The year 2012 also brought a new business relationship, and with it needed capital investment.

Good New Yorker friends Sue and Andy Steinman, who had visited Oregon wine country for years, finally decided to move here permanently. Seizing an opportunity, they decided to buy into Walter Scott as partners. Sue, an attorney, hammered out the legal framework, and Andy, an accountant, made certain the numbers added up. 

A winery is nothing without grapes. Fortunately, they’ve secured strong relationships with growers, in addition to putting in several acres of their own. 
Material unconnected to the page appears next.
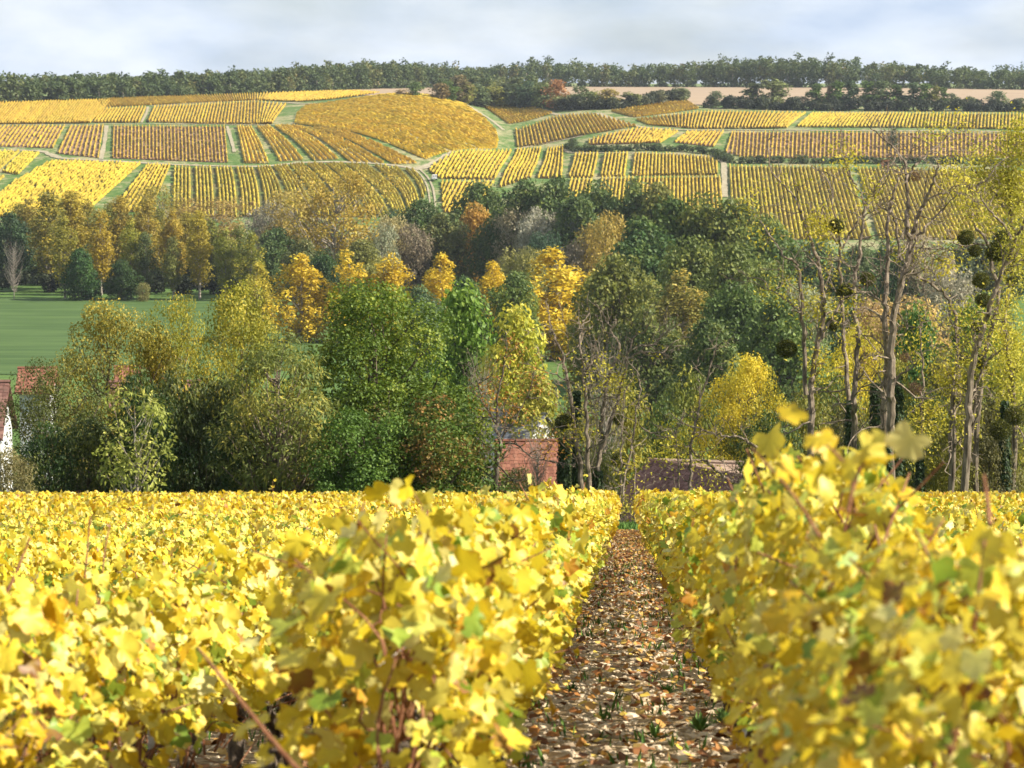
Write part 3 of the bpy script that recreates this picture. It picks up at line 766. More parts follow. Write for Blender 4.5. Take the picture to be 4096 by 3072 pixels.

In the Eola-Amity Hills AVA, the vineyards Walter Scott can rely upon for fruit include Bieze (Pinot Noir and Chardonnay), Clos des Oiseaux (Pinot Noir), Crannell (Pinot Blanc), Eola Springs (Pinot Noir) and Temperance Hill (Pinot Noir). Additionally, they source Pinot Noir and Chardonnay from Freedom Hill, in the broader Willamette Valley AVA, and Pinot Noir from Holstein Vineyard, in the Dundee Hills. 

Small, carefully crafted lots mark Walter Scott Wines. Production will incrementally increase, but as it now stands, wines sell out quickly. 

“We owe it to many amazing friends in the industry,” Landon said. “Oregon wine people are wonderful and caring. We’re very fortunate.”

A look at the winery’s website shows only recently released 2011 Holstein and Clos des Oiseaux Pinot Noirs available, and those only on a limited basis. But 2012 whites will soon be released, then 2012 Pinots later in the year.

It’s a fun trip up Bethel Heights Road, and you’re likely to be happily and energetically greeted by winery dogs, Kira, a Blue Heeler, and Finn, a Jack Russell terrier. They don’t bite, but they’re likely to lick.